Seja qual for a leitura que se faça, louvável seria que as autoridades assumissem as falhas e demonstrassem a vontade de evoluir. Agora, convenhamos, dar a desculpa de que os estudantes ainda estão em fase de “alfabetização” é no mínimo ridículo. Mais ridículo ainda vinda de quem veio, de quem se espera inteligência e comprometimento com a educação brasileira. Se o ensino básico não der conta desse “letramento”, quem vai fazê-lo? O ensino superior? A sociedade? De que modo se, supostamente, também o seu letramento não foi concluído?

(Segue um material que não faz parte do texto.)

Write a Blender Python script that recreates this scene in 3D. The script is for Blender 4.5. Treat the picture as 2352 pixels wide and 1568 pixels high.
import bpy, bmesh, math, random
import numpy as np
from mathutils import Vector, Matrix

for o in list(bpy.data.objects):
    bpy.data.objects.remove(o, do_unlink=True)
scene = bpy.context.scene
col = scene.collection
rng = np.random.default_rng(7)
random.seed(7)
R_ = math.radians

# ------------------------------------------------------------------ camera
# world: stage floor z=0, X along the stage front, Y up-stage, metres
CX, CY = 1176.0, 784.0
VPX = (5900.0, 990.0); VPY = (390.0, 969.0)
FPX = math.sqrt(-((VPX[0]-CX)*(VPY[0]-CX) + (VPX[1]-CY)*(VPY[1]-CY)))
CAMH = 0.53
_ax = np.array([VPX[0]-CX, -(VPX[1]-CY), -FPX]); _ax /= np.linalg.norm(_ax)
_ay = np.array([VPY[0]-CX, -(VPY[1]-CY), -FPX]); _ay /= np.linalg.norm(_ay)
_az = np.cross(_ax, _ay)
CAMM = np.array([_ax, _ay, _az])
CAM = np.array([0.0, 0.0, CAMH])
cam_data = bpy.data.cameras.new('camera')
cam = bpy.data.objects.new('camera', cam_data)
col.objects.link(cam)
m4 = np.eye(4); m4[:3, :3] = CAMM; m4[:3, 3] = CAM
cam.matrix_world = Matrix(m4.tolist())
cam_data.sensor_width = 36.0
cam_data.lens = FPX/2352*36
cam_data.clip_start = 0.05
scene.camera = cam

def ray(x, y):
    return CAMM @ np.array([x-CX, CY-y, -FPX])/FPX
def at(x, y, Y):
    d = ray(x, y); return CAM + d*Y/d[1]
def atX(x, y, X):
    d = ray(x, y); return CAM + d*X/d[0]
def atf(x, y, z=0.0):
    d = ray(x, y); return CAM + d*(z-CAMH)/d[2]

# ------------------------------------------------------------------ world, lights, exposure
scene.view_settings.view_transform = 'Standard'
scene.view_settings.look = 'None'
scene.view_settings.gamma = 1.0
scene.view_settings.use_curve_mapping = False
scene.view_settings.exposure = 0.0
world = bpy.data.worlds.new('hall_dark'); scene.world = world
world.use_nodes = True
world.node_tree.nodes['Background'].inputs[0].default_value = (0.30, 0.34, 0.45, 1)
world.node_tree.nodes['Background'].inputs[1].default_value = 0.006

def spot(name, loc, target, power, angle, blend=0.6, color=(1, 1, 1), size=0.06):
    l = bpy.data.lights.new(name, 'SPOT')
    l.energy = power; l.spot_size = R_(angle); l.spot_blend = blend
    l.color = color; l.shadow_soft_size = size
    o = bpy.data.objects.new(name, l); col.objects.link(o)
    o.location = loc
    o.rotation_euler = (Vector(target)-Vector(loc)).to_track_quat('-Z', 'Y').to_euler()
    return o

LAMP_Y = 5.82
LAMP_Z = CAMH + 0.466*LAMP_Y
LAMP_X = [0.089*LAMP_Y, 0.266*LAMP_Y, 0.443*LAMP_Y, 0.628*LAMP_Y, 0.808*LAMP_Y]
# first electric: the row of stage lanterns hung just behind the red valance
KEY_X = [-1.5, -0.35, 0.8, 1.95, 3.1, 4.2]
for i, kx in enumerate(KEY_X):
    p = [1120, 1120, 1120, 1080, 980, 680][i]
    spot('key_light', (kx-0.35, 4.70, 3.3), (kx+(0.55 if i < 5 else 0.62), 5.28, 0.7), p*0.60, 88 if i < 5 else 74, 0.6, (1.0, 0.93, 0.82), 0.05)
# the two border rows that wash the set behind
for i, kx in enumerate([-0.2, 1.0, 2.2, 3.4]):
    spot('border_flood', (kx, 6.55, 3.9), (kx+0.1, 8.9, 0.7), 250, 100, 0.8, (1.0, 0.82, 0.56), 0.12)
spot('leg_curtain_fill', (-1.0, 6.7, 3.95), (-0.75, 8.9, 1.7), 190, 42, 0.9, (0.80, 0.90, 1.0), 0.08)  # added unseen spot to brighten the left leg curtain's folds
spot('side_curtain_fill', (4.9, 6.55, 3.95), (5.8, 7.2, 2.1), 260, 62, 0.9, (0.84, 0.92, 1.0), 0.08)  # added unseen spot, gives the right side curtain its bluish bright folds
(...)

Está mais do que claro que é, sim, função do Ensino Médio concluir o letramento dos nossos estudantes, ao menos dotá-los do que lhes é exigido para esse nível, conforme o que está estabelecido nos PCNs (Parâmetros Curriculares Nacionais). Aliás, não custa lembrar que o Enem foi concebido justamente com a finalidade de avaliar se o Ensino Médio vem cumprindo seu papel. Há, então, uma incoerência no discurso das “autoridades”: fazemos uma prova nacional para avaliar a qualidade do ensino, depois relevamos os erros cometidos pelos alunos porque ainda estão em formação… e acabamos não avaliando nada! Quanta sabedoria… Mas só isso é pouco, ainda podemos fazer mais: usar essa “não avaliação” como critério de seleção para o ingresso nos cursos superiores! Mentes brilhantes, essas…
Apesar de tudo, o Enem ainda pode dar certo, desde que seja resgatada a sua essência, que é a de realmente avaliar a qualidade do ensino brasileiro – e utilizar essa avaliação para melhorá-lo. Nesse sentido, é preciso, sim, haver mais rigor e qualidade na avaliação das redações, principalmente porque esta tem caráter seletivo. Para muitos alunos, a “mão mais leve ou mais pesada” do corretor pode significar a diferença entre ingressar ou não em uma universidade. O Enem pode, sim, se tornar um ótimo instrumento de avaliação e seleção. Para isso, basta ao Inep uma boa dose de boa vontade. E um pouco de competência. Para os estudantes, menos miojo. E mais sopa de letrinhas.